Há três anos, também no seu dia de aniversário, era lançada "Where Are We Now?", canção sóbria e meditativa escolhida para acabar com os muitos anos de silêncio, reacendendo a chama que alguns consideravam quase apagada.
Dois meses depois, um álbum de perfil rock, "The Next Day", confirmou o regresso em grande forma do artista das mil faces que permaneceu em silêncio por alguns anos, mas que foi celebrado com uma exposição itinerante que alcançou, em 2015, o milionésimo visitante durante a passagem por Paris.
Desde então, o londrino tinha-se dedicado a vários projetos, como bandas sonoras, comédia musical e algumas participações pontuais, como no último álbum dos Arcade Fire.
Bowie sempre gostou de experimentar coisas novas, o que o levou até ao jazz: o 25º álbum, sob o signo de uma estrela preta misteriosa ("Blackstar"), é atravessado por baterias epilépticas, fluxos e explosões de saxofone (o primeiro instrumento de Bowie) e uma voz de veludo, espalhando ora doçura, ora ansiedade.
O magnetismo e inesgotável força comercial do artista, que vendeu aproximadamente 136 milhões de discos em todo o mundo, fazem a sua última etapa no museu londrino Victoria & Albert, que lhe dedica uma extensa exposição, em que se explora a sua influente carreira através de 300 objetivos seus, selecionados de entre mais de 7000.

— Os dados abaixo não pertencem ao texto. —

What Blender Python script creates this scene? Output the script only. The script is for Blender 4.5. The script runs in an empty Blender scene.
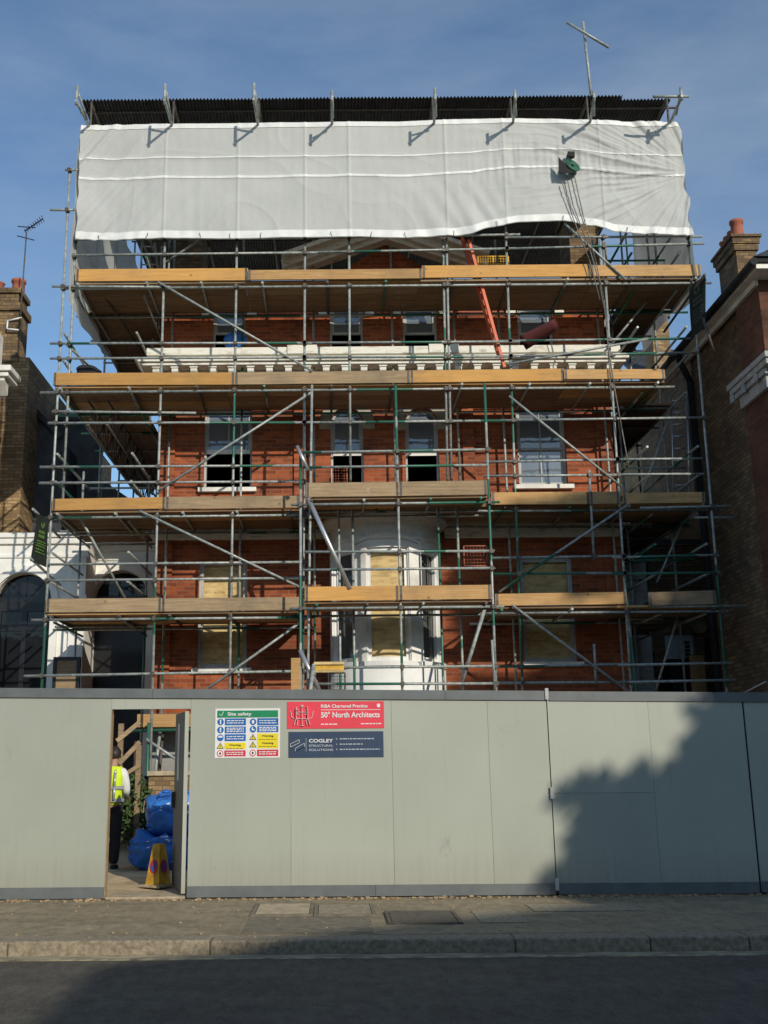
import bpy, bmesh, math, random
from mathutils import Vector, Matrix, noise
random.seed(7)
R = math.radians
scene = bpy.context.scene
COL = scene.collection

# ------------------------------------------------------------------ camera
F, PX, PY, PITCH, ROLL, CZ = 1040.0, 330.0, 512.0, R(13.3), R(0.45), 1.61
fw = Vector((0, math.cos(PITCH), math.sin(PITCH)))
u0 = Vector((0, -math.sin(PITCH), math.cos(PITCH)))
r0 = Vector((1, 0, 0))
rt = r0*math.cos(ROLL) - u0*math.sin(ROLL)
up = u0*math.cos(ROLL) + r0*math.sin(ROLL)
CAM = Vector((0, 0, CZ))
cd = bpy.data.cameras.new('camera')
cam = bpy.data.objects.new('camera', cd); COL.objects.link(cam)
cd.sensor_fit = 'VERTICAL'; cd.sensor_height = 36; cd.lens = F*36/1024
cd.shift_x = (384-PX)/1024; cd.shift_y = 0
cd.clip_start = 0.1; cd.clip_end = 2000
m = Matrix((rt, up, -fw)).transposed().to_4x4(); m.translation = CAM
cam.matrix_world = m
scene.camera = cam

def P(px, py, Y):
    """world point at depth Y seen at that place of the survey photograph"""
    d = fw + rt*((px-PX)/F) + up*((PY-py)/F)
    return CAM + d*(Y/d.y)
def XZ(px, py, Y):
    p = P(px, py, Y); return p.x, p.z
def rect(px0, py0, px1, py1, Y):
    a = P(px0, (py0+py1)/2, Y); b = P(px1, (py0+py1)/2, Y)
    c = P((px0+px1)/2, py0, Y); d = P((px0+px1)/2, py1, Y)
    return a.x, b.x, d.z, c.z

# ------------------------------------------------------------------ materials
MATS = {}
def newmat(name):
    m = bpy.data.materials.new(name); m.use_nodes = True
    nt = m.node_tree; b = nt.nodes['Principled BSDF']
    MATS[name] = m
    return m, nt, b
def N(nt, t, **kw):
    n = nt.nodes.new(t)
    for k, v in kw.items(): setattr(n, k, v)
    return n
def ramp(nt, fac, stops):
    r = N(nt, 'ShaderNodeValToRGB'); e = r.color_ramp.elements
    e[0].position, e[0].color = stops[0][0], (*stops[0][1], 1)
    e[1].position, e[1].color = stops[-1][0], (*stops[-1][1], 1)
    for p, c in stops[1:-1]:
        x = e.new(p); x.color = (*c, 1)
    nt.links.new(fac, r.inputs[0]); return r.outputs[0]
def mixc(nt, fac, a, b, mode='MIX'):
    n = N(nt, 'ShaderNodeMix', data_type='RGBA', blend_type=mode)
    for s, v in ((0, fac), (6, a), (7, b)):
        if isinstance(v, (int, float)): n.inputs[s].default_value = v
        elif isinstance(v, tuple): n.inputs[s].default_value = (*v, 1)
        else: nt.links.new(v, n.inputs[s])
    return n.outputs[2]
def coords(nt, scale=(1, 1, 1), rot=(0, 0, 0)):
    tc = N(nt, 'ShaderNodeTexCoord'); mp = N(nt, 'ShaderNodeMapping')
    mp.inputs['Scale'].default_value = scale; mp.inputs['Rotation'].default_value = rot
    nt.links.new(tc.outputs['Object'], mp.inputs[0]); return mp.outputs[0]
def noisef(nt, vec, scale, detail=4, rough=.55):
    n = N(nt, 'ShaderNodeTexNoise'); n.inputs['Scale'].default_value = scale
    n.inputs['Detail'].default_value = detail; n.inputs['Roughness'].default_value = rough
    nt.links.new(vec, n.inputs['Vector']); return n.outputs['Fac']
def bump(nt, b, h, strength=.3, dist=.01):
    n = N(nt, 'ShaderNodeBump'); n.inputs['Strength'].default_value = strength; n.inputs['Distance'].default_value = dist
    nt.links.new(h, n.inputs['Height']); nt.links.new(n.outputs[0], b.inputs['Normal'])
def plain(name, c1, c2=None, rough=.6, scale=3, metal=0, stretch=(1, 1, 1), bmp=0, lo=.35, hi=.65, bscale=None):
    m, nt, b = newmat(name)
    c2 = c2 or tuple(x*.7 for x in c1)
    v = coords(nt, stretch)
    f = noisef(nt, v, scale, 6, .6)
    nt.links.new(ramp(nt, f, [(lo, c2), (hi, c1)]), b.inputs['Base Color'])
    b.inputs['Roughness'].default_value = rough; b.inputs['Metallic'].default_value = metal
    if bmp:
        f2 = noisef(nt, v, bscale or scale*8, 4); bump(nt, b, f2, bmp)
    return m
def tone(nt, c, amt):
    oi = N(nt, 'ShaderNodeObjectInfo'); mr = N(nt, 'ShaderNodeMapRange'); mr.inputs[3].default_value = 1-amt; mr.inputs[4].default_value = 1+amt*.6
    nt.links.new(oi.outputs['Random'], mr.inputs[0]); cc = N(nt, 'ShaderNodeCombineColor')
    for k in range(3): nt.links.new(mr.outputs[0], cc.inputs[k])
    return mixc(nt, 1.0, c, cc.outputs[0], 'MULTIPLY')
def wood(name, c1, c2, knots=.5, dirt=.5):
    m, nt, b = newmat(name)
    v = coords(nt, (1, 7, 16)); f = noisef(nt, v, 2.0, 7, .65)
    c = ramp(nt, f, [(.28, c2), (.72, c1)])
    oi = N(nt, 'ShaderNodeObjectInfo'); tc = N(nt, 'ShaderNodeTexCoord'); ad = N(nt, 'ShaderNodeVectorMath', operation='ADD'); ml = N(nt, 'ShaderNodeVectorMath', operation='SCALE'); ml.inputs[3].default_value = 40
    cb = N(nt, 'ShaderNodeCombineXYZ'); nt.links.new(oi.outputs['Random'], cb.inputs[0]); nt.links.new(oi.outputs['Random'], cb.inputs[2]); nt.links.new(cb.outputs[0], ml.inputs[0]); nt.links.new(tc.outputs['Object'], ad.inputs[0]); nt.links.new(ml.outputs[0], ad.inputs[1])
    vo = N(nt, 'ShaderNodeTexVoronoi'); vo.inputs['Scale'].default_value = 3.2; nt.links.new(ad.outputs[0], vo.inputs['Vector'])
    c = mixc(nt, ramp(nt, vo.outputs['Distance'], [(.04, (knots,)*3), (.10, (0, 0, 0))]), c, tuple(x*.35 for x in c2))
    f2 = noisef(nt, ad.outputs[0], 1.3, 8, .7)
    c = mixc(nt, ramp(nt, f2, [(.48, (0, 0, 0)), (.72, (dirt,)*3)]), c, (.16, .125, .085))
    f3 = noisef(nt, ad.outputs[0], 7, 5, .7)
    c = mixc(nt, ramp(nt, f3, [(.62, (0, 0, 0)), (.75, (dirt*.8,)*3)]), c, (.45, .42, .36))
    nt.links.new(tone(nt, c, .22), b.inputs['Base Color']); b.inputs['Roughness'].default_value = .85
    bump(nt, b, noisef(nt, v, 14, 4), .25, .006)
    return m
def brick(name, c1, c2, mortar, dirt, dirtamt=.35, bw=.225, rh=.075):
    m, nt, b = newmat(name)
    tc = N(nt, 'ShaderNodeTexCoord'); sp = N(nt, 'ShaderNodeSeparateXYZ'); nt.links.new(tc.outputs['Object'], sp.inputs[0])
    ad = N(nt, 'ShaderNodeMath', operation='ADD'); nt.links.new(sp.outputs[0], ad.inputs[0]); nt.links.new(sp.outputs[1], ad.inputs[1])
    cb = N(nt, 'ShaderNodeCombineXYZ'); nt.links.new(ad.outputs[0], cb.inputs[0]); nt.links.new(sp.outputs[2], cb.inputs[1])
    t = N(nt, 'ShaderNodeTexBrick'); nt.links.new(cb.outputs[0], t.inputs['Vector'])
    t.inputs['Color1'].default_value = (*c1, 1); t.inputs['Color2'].default_value = (*c2, 1); t.inputs['Mortar'].default_value = (*mortar, 1)
    t.inputs['Scale'].default_value = 1; t.inputs['Brick Width'].default_value = bw; t.inputs['Row Height'].default_value = rh
    t.inputs['Mortar Size'].default_value = .009; t.inputs['Mortar Smooth'].default_value = .2; t.inputs['Bias'].default_value = -.1
    f = noisef(nt, tc.outputs['Object'], 1.1, 8, .65)
    r = ramp(nt, f, [(.35, (dirtamt,)*3), (.62, (1, 1, 1))])
    c = mixc(nt, 1.0, t.outputs['Color'], r, 'MULTIPLY')
    t2 = N(nt, 'ShaderNodeTexBrick'); nt.links.new(cb.outputs[0], t2.inputs['Vector'])
    t2.inputs['Color1'].default_value = (1.25, 1.2, 1.15, 1); t2.inputs['Color2'].default_value = (.62, .62, .66, 1); t2.inputs['Mortar'].default_value = (1, 1, 1, 1); t2.offset_frequency = 2; t2.inputs['Scale'].default_value = 1
    t2.inputs['Brick Width'].default_value = bw; t2.inputs['Row Height'].default_value = rh; t2.inputs['Mortar Size'].default_value = .009; t2.inputs['Bias'].default_value = .1
    c = mixc(nt, .45, c, t2.outputs['Color'], 'MULTIPLY')
    fg = noisef(nt, tc.outputs['Object'], 40, 4, .7); c = mixc(nt, 1.0, c, ramp(nt, fg, [(.3, (.72, .72, .72)), (.7, (1.12, 1.12, 1.12))]), 'MULTIPLY')
    f3 = noisef(nt, tc.outputs['Object'], 9, 3, .6)
    c = mixc(nt, ramp(nt, f3, [(.5, (0, 0, 0)), (.75, (.6, .6, .6))]), c, dirt)
    nt.links.new(c, b.inputs['Base Color']); b.inputs['Roughness'].default_value = .9
    bump(nt, b, t.outputs['Fac'], -.4, .006)
    return m

M_red = brick('red_brick', (.46, .108, .032), (.29, .058, .018), (.32, .15, .085), (.17, .05, .022), .55)
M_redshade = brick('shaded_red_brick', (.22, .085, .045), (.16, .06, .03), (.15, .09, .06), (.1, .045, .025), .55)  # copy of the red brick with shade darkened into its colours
M_stock = brick('stock_brick', (.34, .22, .10), (.19, .115, .055), (.11, .085, .055), (.08, .055, .035), .35)
M_stock2 = brick('pale_stock_brick', (.46, .31, .15), (.30, .18, .08), (.17, .13, .08), (.16, .10, .055), .5)
M_darkbrick = brick('brown_brick', (.30, .20, .105), (.19, .12, .065), (.12, .09, .06), (.10, .07, .04), .55)
M_terracotta = plain('terracotta', (.42, .13, .07), (.25, .08, .05), .8, 6)
M_white = plain('white_paint', (.78, .76, .70), (.55, .52, .46), .55, 2.5, lo=.3, hi=.55, bmp=.1)
M_archshade = plain('shaded_arch_stone', (.42, .38, .29), (.28, .25, .19), .8, 6, bmp=.15)  # cream arch stone, darkened in the colour to stand in shade
M_cream = plain('weathered_white_paint', (.74, .72, .64), (.42, .38, .30), .65, 9, stretch=(.5, 1, 1.6), lo=.30, hi=.48, bmp=.15)
M_bay = plain('bay_white_paint', (.78, .78, .76), (.68, .68, .66), .5, 2, lo=.3, hi=.6, bmp=.05)
M_stucco = plain('white_stucco', (.80, .79, .74), (.66, .64, .58), .7, 1.2, lo=.3, hi=.6, bmp=.1)
M_slate = plain('roof_slate', (.05, .052, .058), (.02, .02, .024), .6, 4, bmp=.3)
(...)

Bowie, que lutava há 18 meses contra um cancro, era casado desde 1992 com a modelo somali Iman, com a qual teve uma filha, Alexandria Zahra “Lexi” Jones. Tem outro filho, o realizador Duncan Jones, fruto de um primeiro casamento com Angela Bowie.
O cantor tinha prazer em esticar e desconstruir as próprias canções, sem dar importância aos supostos limites de três ou quatro minutos do formato normal da canção pop-rock. Esse gosto pelo desvio da norma foi tão ou mais forte na imagem, de personas como Alladin Sane ou Thin White Duke a um desafio pela experimentação também visível em muitos dos seus videoclips. Ainda assim, o cantor não fica como um caso em que a imagem se sobrepôs à música, com o muito bem acolhido "Blackstar" a registar mais um momento que o prova. E também aí a mostrar um Bowie surpreendente, agora pelos piores motivos: ninguém esperava que fosse o último.